MAFIA. ARMI: CONFERMATE CONDANNE PER 4 BOSS DI S.GIUSEPPE JATO
Dopo 14 anni arriva la conferma della condanna per detenzione illegale di armi per quattro boss di San Giuseppe Jato. Pene per quasi 40 anni sono state inflitte a Giovanni ed Enzo Brusca, Vincenzo Chiodo e Francesco La Rosa. Tutti e quattro sono attualmente detenuti. I fatti rislgono al 1996 quando in un casolare dei Brusca, nelle campagne di quello che fu il loro regno, vennero rivenuti fucili, pistole bazooka, kalashnikov, munizioni e bidoni utilizzati per conservare esplosivo. L’arsenale fu ritrovato prima sulla base delle dichiarazioni del pentito Giuseppe Monticciolo e poi di quelle degli stessi proprietari, oggi pentiti Giovanni Brusca e Vincenzo Chiodo, che adesso sono stati condannati dalla prima sezione della Corte d’appello di Palermo, rispettivamente a 13 e 6 anni, anche Enzo Brusca ha avuto una pena di 6 anni.

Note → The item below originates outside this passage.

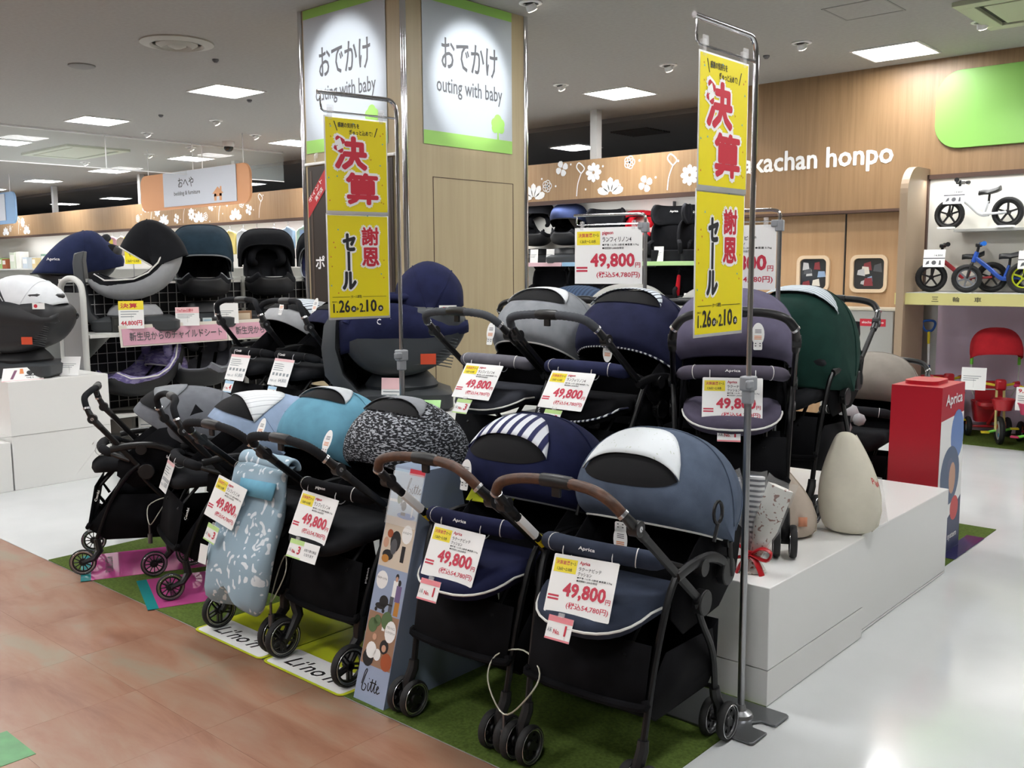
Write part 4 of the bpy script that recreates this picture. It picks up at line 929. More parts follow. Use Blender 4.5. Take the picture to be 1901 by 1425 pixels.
# white cube with arched front opening at far left
t = thing('display_platform', 'tall white display box at far left carrying the white-hooded child seat', 'platform', (0, 0, 0))
B().box(-8.3, 2.72, .0, -7.31, 3.46, .40).box(-8.3, 2.72, .40, -7.31, 3.46, .80).make('platform_box', WHITE, t, bevel=.003)
B().box(-8.3, 1.6, .0, -7.31, 2.71, .36).make('lower_box', WHITE, t, bevel=.003)
B().box(-7.312, 1.62, .401, -7.308, 3.45, .403).make('joint_line', mat('joint_grey', '#a9a9a7', .6), t, flat=True)
# floor sheets
def sheet(name, o, mats, label, z=.0045, loc=None, rz=0, extra=None):
    g = B(); g.prism(o, .001); ob = g.make(name, mats[0], None, flat=True); ob.location = loc; ob.rotation_euler.z = R(rz); tag(ob, label, 'floor mat')
    return ob
PINK = mat('pink_acrylic', '#c04f8f', .08, coat=.6); TEA = mat('teal_edge', '#1f7f80', .2)
for (x, y, rz, lb) in ((-5.0, 2.27, -25, 'glossy pink plate with teal end under the leftmost front stroller'), (-4.35, 2.28, -21, 'glossy pink plate with teal end under the second front stroller')):
    t = thing('pink_floor_plate', lb, 'floor mat', (x, y, .0042), rz)
    B().box(-.28, -.05, 0, .2, .62, .002).make('plate', PINK, t, flat=True)
    B().box(-.28, -.10, 0, .2, -.05, .002).make('teal_end', TEA, t, flat=True)
    g = B(); g.text('HOLIDAYS SWITCH', -.2, .02, .1, .06, .003, M=Mx.Rotation(0, 4, 'Z')); g.make('lettering', BLKP, t, flat=True)
LIME = mat('lime_sheet', '#c6cf2a', .3)
for i, (x, lb) in enumerate(((-3.56, 'lime yellow floor sheet with white lettered edge under the foot muff stroller'), (-3.03, 'lime yellow floor sheet with white lettered edge under the speckled stroller'))):
    t = thing('lime_floor_sheet', lb, 'floor mat', (x, 2.13, .0042), 0)
    B().prism(rrect(-.26, 0, .26, .75, .03), .002).make('sheet', LIME, t, flat=True)
    B().prism(rrect(-.245, .01, .245, .17, .02), .0008, M=Mx.Translation((0, 0, .002))).make('white_panel', WHTP, t, flat=True)
    g = B(); g.text("Li'no'n", -.17, .045, .13, .125, .0032, shear=.25); g.make('lettering', BLKP, t, flat=True)
# ---------------------------------------------------------------- child seats
K_ = 1.16
def car_seat(loc, rz, label, shell, inner, hoodm=None, hood_prof=None, base=True, logo=None, piv=(.16, .42), h=.16, w_=.21, flank=None, trimc=None, vents=False, group=None, stand=False, hw=None, nm='child_car_seat', drop=0, s=1.0):
    t = thing(nm, label, 'child car seat', loc, rz, group); t.scale = (s, s, s)
    z0 = 0 if base else -.14 + drop
    sp = [(-.33, .37, .55), (-.26, .27, .8), (-.12, .215, 1), (.06, .225, 1), (.22, .30, 1), (.33, .43, .95), (.37, .58, .8)]
    def section(y, z, k, ny, nz, s=1, hh=h):
        r = []
        for j in range(13):
            v = -1 + j / 6; x = w_ * k * s * sgp(math.sin(v * PI / 2), .7); q = hh * k * (1 - math.cos(v * PI / 2) ** .6) if abs(v) < 1 else hh * k
            r.append((x, y + ny * q, z + nz * q + z0))
        return r
    def shell_(s, hh, off):
        rows = []
        for i, (y, z, k) in enumerate(sp):
            a = V(sp[max(0, i - 1)][:2]); b_ = V(sp[min(len(sp) - 1, i + 1)][:2]); d = (b_ - a).normalized(); n = V((-d.y, d.x))
            rows.append(section(y + n.x * off, z + n.y * off, k, n.x, n.y, s, hh))
        return rows
    g = B(); g.loft(shell_(1, h, 0)); g.make('shell', shell, t, solid=-.03, subsurf=1, sharp=80)
    g = B(); g.loft(shell_(.86, h * .8, .045)); g.make('cushion', inner, t, solid=.03, subsurf=1, sharp=80)
    g = B(); g.tube(crom([(-.1, .25, .50 + z0), (-.13, .19, .53 + z0), (-.1, .2, .62 + z0), (0, .24, .66 + z0), (.1, .2, .62 + z0), (.13, .19, .53 + z0), (.1, .25, .50 + z0)], 4), .035, 10); g.make('headrest', inner, t, sharp=80)
    for sx in (-1, 1): g = B(); g.tube(crom([(sx * .06, .24, .46 + z0), (sx * .055, .1, .34 + z0), (sx * .03, -.04, .30 + z0)], 4), .014, 6, flat=.4); g.make('harness_strap', BLACKF, t)
    if trimc:
        for sx in (0, -1):
            g = B(); g.tube([V(r[sx]) for r in shell_(1.03, h * 1.02, 0)], .006, 6); g.make('edge_trim', trimc, t)
    if vents:
        for i in range(9):
            g = B(); g.tube([(.215, -.16 + k * .045, .22 + i * .018 + .035 * math.sin(k * .4) + z0) for k in range(8)], .0035, 5); g.make('vent_rib', shell, t)
    if flank:
        for sx in (-1, 1):
            o = [(-.40, .52), (-.30, .48), (-.1, .40), (.12, .42), (.3, .55), (.38, .66), (.40, .60), (.36, .46), (.25, .32), (.05, .235), (-.18, .25), (-.34, .36)]
            g = B(); g.prism(o, .012, M=Mx(((0, 0, 1, sx * .232 - .006), (1, 0, 0, 0), (0, 1, 0, z0), (0, 0, 0, 1)))); g.make('flank_cover', flank, t, bevel=.005)
    if base:
        g = B(); g.loft([[(x, y, z) for x, y in rrect(-a, -b_, a, c_, .05, 4)] for a, b_, c_, z in ((.20, .27, .3, 0), (.215, .29, .32, .02), (.215, .29, .32, .075), (.17, .2, .24, .11))], wrap=True, caps=True); bs = g.make('base', GREYPL if shell is not BLACKP else BLACKP, t, sharp=50)
        g = B(); g.lathe([(.19, .10), (.2, .12), (.18, .16), (.15, .19), (.0, .2)], 28); g.make('turntable', shell, t)
        g = B(); g.cbox((.216, -.05, .045), (.006, .07, .03)); g.make('release_button', SILVER, bs, bevel=.004)
    if stand:
        rows = []
        for y, z, w2 in ((-.18, .03, .12), (-.26, .04, .12), (-.33, .12, .12), (-.36, .3, .11), (-.37, .5, .10), (-.36, .57, .08)): rows.append([(-w2, y - .03, z), (w2, y - .03, z), (w2 + .01, y, z + .01), (w2, y + .04, z + .02), (-w2, y + .04, z + .02), (-w2 - .01, y, z + .01)])
        g = B(); g.loft(rows, wrap=True, caps=True); g.make('anti_rebound_arm', GREYPL, t, bevel=.008); B().box(-.05, -.398, .28, .05, -.388, .48).make('arm_recess', BLACKP, t, bevel=.004)
    if hoodm:
        P = hood_prof or [(-.02, .66), (.02, .74), (.10, .80), (.22, .82), (.34, .78), (.42, .68), (.44, .56)]
        H = Hood([(a, b_ + z0) for a, b_ in P], (piv[0], piv[1] + z0 + .05), hw or [.22, .235, .24, .24, .24, .23, .21], .5, .6)
        g = B(); H.patch(g, 0, H.n, -1, 1, 24, 24); cn = g.make('hood', hoodm, t, solid=.004, sharp=80)
        g = B(); H.patch(g, 0, H.n, -1, 1, 14, 16, k=.96); g.make('lining', LINING, cn, sharp=80)
        g = B(); g.tube([H.at(0, -1 + 2 * i / 24, 1.01) for i in range(25)], .006, 6); g.make('hood_edge', trimc or DARKF, cn)
        g = B(); g.tube([H.at(2.6, -.97 + 1.94 * i / 24, 1.008) for i in range(25)], .003, 5); g.make('seam', hoodm, cn)
    if logo:
        for (tx, x0, z) in ((logo, -.25, .46),):
            g = B(); g.text(tx, x0, z + z0, x0 + .1, z + .03 + z0, .0, M=wallM(.246, 0, 0, 90), off=.03); g.make('logo', WHTP, t, flat=True)
    return t
SHG = mat('seat_shell_grey', '#33373b', .55); SHB = mat('seat_shell_black', '#1b1c1f', .55); NV = fab('seat_navy', '#1d2140', .15); TN = fab('seat_teal', '#233440', .12)
DK = fab('seat_dark', '#17181c', .1); MG = fab('seat_mid_grey', '#6b6c74', .1); LG = fab('seat_light_grey', '#9b9da0', .06); VIO = pattern('violet_check', 'speckle', '#6a6090', '#8d86ad', 18, thr=.5)
def pod_seat(loc, rz, label, hullm, flankm, hoodm, hood_prof, piv, panel=None, hw=.2, s=1.0):
    """rear-turned child seat seen from its side: closed hull on a turntable base"""
    t = thing('child_car_seat', label, 'child car seat', loc, rz); t.scale = (s, s, s)
    o = [(-.30, .44), (-.27, .52), (-.16, .555), (-.02, .56), (.14, .575), (.27, .56), (.34, .50), (.345, .42), (.29, .32), (.2, .24), (.07, .19), (-.07, .18), (-.19, .215), (-.27, .29), (-.305, .37)]
    o = [(p.x, p.y) for p in crom([(a, b, 0) for a, b in o], 3, True)]; cy, cz = 0.0, .40
    rows = [[(x, cy + (y - cy) * k, cz + (z - cz) * k) for y, z in o] for x, k in ((-.235, .55), (-.23, .72), (-.215, .86), (-.18, .96), (-.1, 1), (0, 1.01), (.1, 1), (.18, .96), (.215, .86), (.23, .72), (.235, .55))]
    g = B(); g.loft(rows, wrap=True, caps=True); g.make('shell', hullm, t, sharp=70)
    for sx in (-1, 1):
        rr_ = []
        for j in range(15):
            u = j / 14; y = -.31 + .66 * u; zt = .47 + .10 * math.sin(PI * min(1, u * 1.15) ** .8) ; zb = .31 + .12 * u ** 1.2 + .02 * math.sin(u * 6)
            rr_.append([(sx * (.19 + .052 * math.sin(PI * (q * .8 + .1))) * (1 - .25 * abs(2 * u - 1) ** 4), y, zb + (zt - zb) * q) for q in (0, .15, .35, .6, .85, 1)])
        g = B(); g.loft(rr_); g.make('side_cover', flankm, t, solid=.012, sharp=80)
    g = B(); g.tube(crom([(-.2, -.28, .47), (-.17, -.2, .585), (-.17, .0, .60), (-.16, .2, .61), (0, .3, .60), (.16, .2, .61), (.17, .0, .60), (.17, -.2, .585), (.2, -.28, .47)], 4), .022, 8); g.make('rim_padding', flankm, t, sharp=80)
    g = B(); g.cbox((0, -.02, .575), (.3, .48, .03)); g.make('seat_cushion', DK, t, bevel=.012)
    g = B(); g.lathe([(.0, .1), (.19, .10), (.2, .13), (.17, .17), (.13, .21), (.0, .22)], 28); g.make('turntable', hullm, t)
    g = B(); g.loft([[(x, y, z) for x, y in rrect(-a, -b_, a, c_, .06, 4)] for a, b_, c_, z in ((.20, .25, .24, 0), (.22, .28, .27, .02), (.22, .28, .27, .09), (.18, .22, .21, .115))], wrap=True, caps=True); bs = g.make('base', GREYPL, t, sharp=50)
    g = B(); g.cbox((.222, .0, .05), (.006, .07, .035)); g.make('release_button', SILVER, bs, bevel=.004)
    rows = []
    for y, z, th, w_ in ((-.16, .06, .05, .17), (-.27, .10, .05, .18), (-.35, .20, .045, .19), (-.375, .34, .035, .19), (-.365, .46, .03, .18), (-.35, .50, .02, .16)): rows.append([(x, y + q, z) for x, q in ((-w_, -th), (w_, -th), (w_ + .01, 0), (w_, th), (-w_, th), (-w_ - .01, 0))])
    g = B(); g.loft(rows, wrap=True, caps=True); g.make('support_arm', GREYPL, t, sharp=50)
    for i in range(10):
        g = B(); g.tube([(.216 + .012 * math.sin(PI * (k / 8)), -.06 + k * .04 + i * .004, .225 + i * .016 + .03 * math.sin(k * .35)) for k in range(9)], .0028, 4); g.make('vent_rib', hullm, t)
    H = Hood(hood_prof, piv, [hw, hw + .01, hw + .015, hw + .015, hw + .015, hw + .01, hw], .6, .75)
    g = B(); H.patch(g, 0, H.n, -1, 1, 24, 24); cn = g.make('hood', hoodm, t, solid=.004, sharp=80)
    g = B(); H.patch(g, 0, H.n, -1, 1, 12, 16, k=.965); g.make('lining', LINING, cn, sharp=80)
    for u in (0, 2.2, 4.2): g = B(); g.tube([H.at(u, -1 + 2 * i / 24, 1.008) for i in range(25)], .0045 if u == 0 else .003, 5); g.make('hood_edge', hoodm, cn)
    if panel: g = B(); H.patch(g, .6, 2.4, -1, 1, 8, 20, k=1.008); g.make('dark_panel', panel, cn, sharp=80)
    g = B(); g.text('Combi', -.12, .465, -.03, .495, .0, M=wallM(.25, 0, 0, 90), off=.03); g.make('logo', WHTP, t, flat=True)
    B().box(.236, .10, .255, .2385, .18, .31).make('orange_label', mat('orange_label', '#c8492a', .5), t, flat=True)
    B().box(.243, .2, .515, .2455, .29, .56).make('white_label', PAPER, t, flat=True)
    g = B(); g.poly(circ(.225, .538, .014, 12), .2465, M=wallM(0, 0, 0, 90)); g.make('red_mark', REDP, t, flat=True)
    return t
pod_seat((-4.13, 3.68, .805), -42, 'big dark grey child seat with navy hood on the tall white platform before the column', SHG, NV, NV, [(-.02, .56), (-.02, .66), (.05, .75), (.15, .79), (.26, .75), (.33, .66), (.34, .55)], (.15, .50), s=1.06)
pod_seat((-7.64, 2.98, .805), -48, 'black child seat with white hood on the tall white box at far left', SHB, SHB, WHF, [(-.30, .50), (-.27, .62), (-.16, .72), (-.0, .765), (.16, .73), (.28, .65), (.33, .55)], (.04, .46), panel=mat('hood_panel_dark', '#2c2d30', .8), s=1.0)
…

Mentre Francesco La Rosa, l’unico rimasto fedele a Cosa Nostra, infatti non si è mai pentito, è stato condannato a 13 anni.
Il bunker in cui erano custodite le armi, fu utilizzato anche per il sequestro del piccolo Giuseppe Di Matteo, strangolato e sciolto nell’acido dopo tre anni di prigionia. L’arsenale di San Giuseppe Jato, era a disposizione della mafia, per qualsiasi evenienza come è emerso durante il processo. Diverse armi, furono ritrovate con le matricole abrase, altre invece erano inutilizzabili perché danneggiate dall’umidità. Non sarebbe stato ancora chiarito, comunque, in quali omicidi abbiamo sparato. Certo è però, che una è stata utilizzata per eliminare Giuseppe Giammona, il 28 gennaio 1995 a Corleone. Un delitto tornato alle cronache due giorni fa, dopo che il Viminale ha rigettato la richiesta della madre della vittima, Caterina Somellini di ottenere i benefici concessi alle vittime della mafia. La donna è la madre anche di Giovanna Giammona, assassinata insieme al marito Francesco Saporito, il 25 febbraio del 1995, davanti ai due figlioletti scampati all’agguato. Vennero all’epoca imputati per gli omicidi e poi condannati: Leoluca Bagarella, Leonardo e Vito Vitale, Giovanni Brusca considerati gli autori materiali e Giovanni Riina. A far scattare la vendetta dei boss sarebbe stato il timore che i Giammona fossero coinvolti in un progetto di rapimento del figlio di Riina. Caterina Somellini, la madre di Giovanna e Giuseppe Giammona, e suocera di Francesco Saporito decise allora di costituirsi parte civile. Il 2 novembre del 2000 hanno fatto la stessa scelta anche i due figli minorenni delle vittime. Nel frattempo la signora Somellini ha presentato la domanda come tutrice dei nipoti, per usufruire dei benefici per le vittime di mafia. Ma a distanza di 15 anni la Commissione del Ministero ha rigettato la sua richiesta perché “non è stata provata” la totale estraneità dei due Giammona alla criminalità organizzata.